Probably not, because opera should exercise such an instantaneous and overriding grip on our senses that we are forbidden from making any such realist forecasts. It always has, from L’Orfeo to Written on Skin. Silent Zone wielded horrifying sexual abuse as a theatrical tool and appropriately so. Richard Strauss’s Intermezzo manages to mine small domestic quarrels for big operatic meaning, but in that opera Strauss laid a carpet of fortitudinous love under his faintly ridiculous characters that sets the piece off. Downfall is an effective enough micro-drama of psychology, but without a score ridden with tension it is difficult to come to terms with as a piece of music theatre. 

That is partly down to Worsaae’s careful and compartmentalized treatment of his constituent musical parts. Yes, we hear the odd narrative signpost from the band, an ominous clarinet siren here or frenzy there. From Frans Hansen’s desk of percussive playthings we can sense the scrapes and scratches of the mind. But only now and then, and the effect is soon dimmed by overfamiliarity. 

Otherwise, the five-strong Figura Ensemble most tangibly locks into meticulous four-in-a-bar ostinatos that maintain a degree of neutrality against the railing voices of the protagonists. Sometimes, those ostinatos take on a lilting groove that suggests happy families when the stage is depicting the opposite. That might be the point. On one occasion, as the rot sets in to the couple’s post-trauma life together, we sense that groove falling away; the aural lighting shifts and the ostinato becomes an inexorable downward pathway into the abyss. Considering the full musical apparatus Worsaae has at his disposal, in operatic terms that is Downfall’s highlight and it comes and goes pretty early on.

The five-strong Figura Ensemble most tangibly locks into meticulous four-in-a-bar ostinatos that maintain a degree of neutrality against the railing voices of the protagonists

But in Worsaae’s mind, the focus of the drama clearly rests on the voices of the protagonists. Whether or not that fatally scuppers the piece’s operatic credentials is a matter of opnion. But the vocal writing is clear and inventive and Worsaae’s setting of Jakobsen’s text renders it consistently decipherable. Less successful in this instance is the inclusion of speech, particularly as Teit Kanstrup’s (Orpheus) speaking voice rests on such a markedly different plane to his singing voice and the shift between the two is clunky (he is clearly more comfortably singing than speaking, hence his profession). 

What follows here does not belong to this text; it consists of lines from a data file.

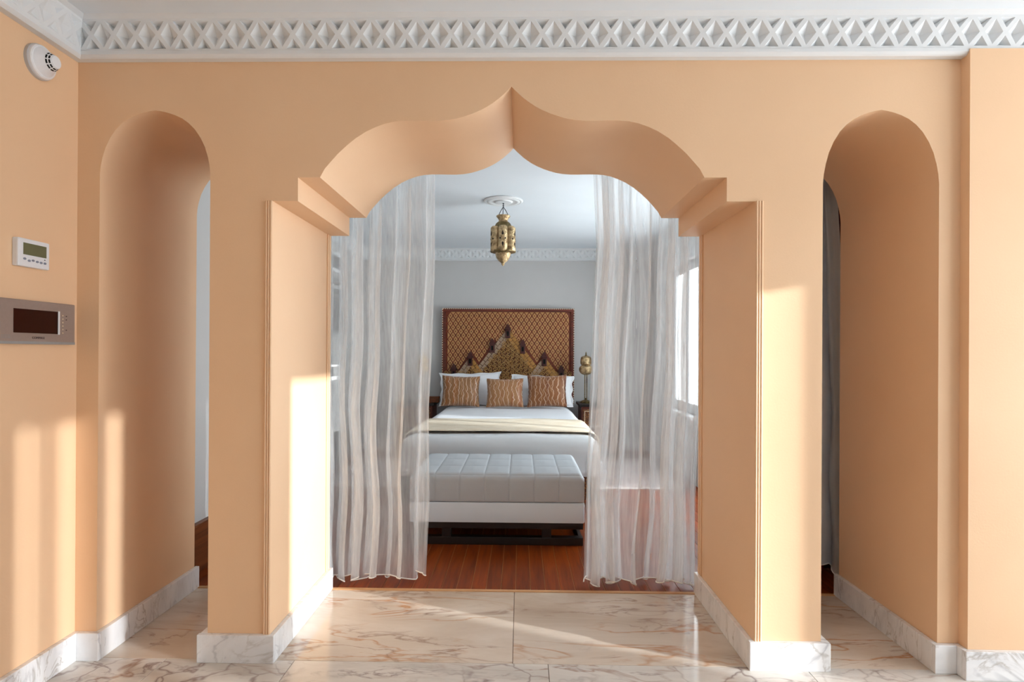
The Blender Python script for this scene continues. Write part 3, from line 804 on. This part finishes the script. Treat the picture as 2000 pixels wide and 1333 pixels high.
# close the two ends
for s in (-1, 1):
    vs = [v for v in m.b.verts if abs(v.co.x - s*BW/2) < 1e-5]
    m.b.faces.new(sorted(vs, key=lambda v: math.atan2(v.co.z-0.30, v.co.y-BD/2)))
o = m.build('seat_cushion', 'bench', bn, smooth=40)
m = MB(); m.box(-BW/2-.002, BW/2+.002, -0.004, BD+.004, 0.152, 0.290, 0.012); m.build('upholstered_base', 'bench_base', bn)
m = MB(); m.box(-BW/2+.02, BW/2-.006, 0.015, BD-.015, 0.108, 0.152, 0.003); m.build('top_rail', 'black_wood', bn, smooth=0)
for xx in (-0.34, 0.335):
    for yy in (0.02, BD-0.07):
        m = MB(); m.box(xx-.032, xx+.032, yy, yy+.05, 0.05, 0.108); m.build('leg', 'black_wood', bn, smooth=0)
for yy in (0.012, BD-0.07):
    m = MB(); m.box(-BW/2+.02, BW/2-.006, yy, yy+.058, 0, 0.052, 0.003); m.build('skid', 'black_wood', bn, smooth=0)
m = MB(); m.box(BW/2-.03, BW/2-.006, 0.07, BD-0.07, 0.0, 0.04); m.box(-BW/2+.02, -BW/2+.05, 0.07, BD-0.07, 0.0, 0.04); m.build('side_runner', 'black_wood', bn, smooth=0)

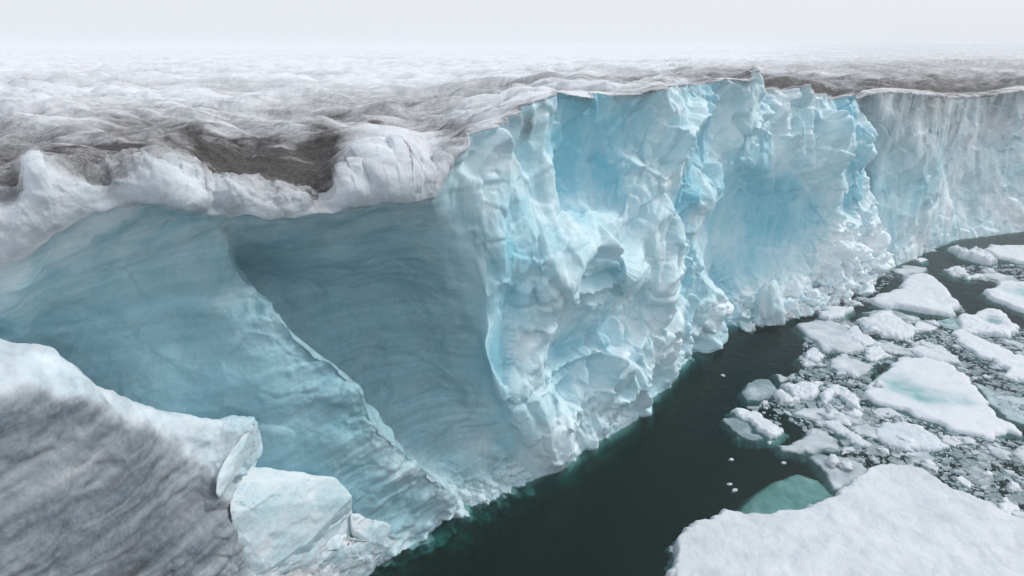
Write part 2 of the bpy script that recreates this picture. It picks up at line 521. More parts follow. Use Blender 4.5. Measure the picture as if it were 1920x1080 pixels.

Opposite Kanstrup’s Orpheus, Nana Bugge Rasmussen’s Euridice has more presence – both physically (she rarely leaves the stage) and vocally. But that is an astute theatrical device from both Kanstrup and Worsaae. Orpheus, the singer, is losing his grip – increasingly prone to meaningless, insensitive bluster (he sings like an X-Factor finalist, from the front rows of the audience, at the height of his delusion) while Euridice maintains enough vocal subtlety and elasticity to peer into the soul and influence others. She seems far more able than Orpheus to manipulate the instrumental and electronic sounds, as when she first has thoughts of the snake with which she will conspire to die.  

Nana Bugge Rasmussen (mezzo-soprano) and Figura Ensemble on stage. Photo: Søren Meisner

At that point, we get a glimpse of what Worsaae can do with noise and has done in other pieces: a reeling effect spins out behind Euridice’s voice that is neither beast nor machine and is all the more chilling for it. In a brief interlude, instrumentalists step out from behind the elegant circular stage and play single notes, staggered, in the manner of human exhalations. 

But as beautiful as that moment is, it doesn’t serve the right dramatic purpose at moment when intense tragedy is looming. In the actual recorded sounds of human inhalation and exhalation that open and close the opera, we hear far more of the essence of this sorry story. We hear the tension, the fragility, the desperation and the tragedy that is missing from too much of Downfall’s written instrumental music but is present in its refreshing and fascinating dramaturgy. In operatic terms, it’s hard not to consider that a failure.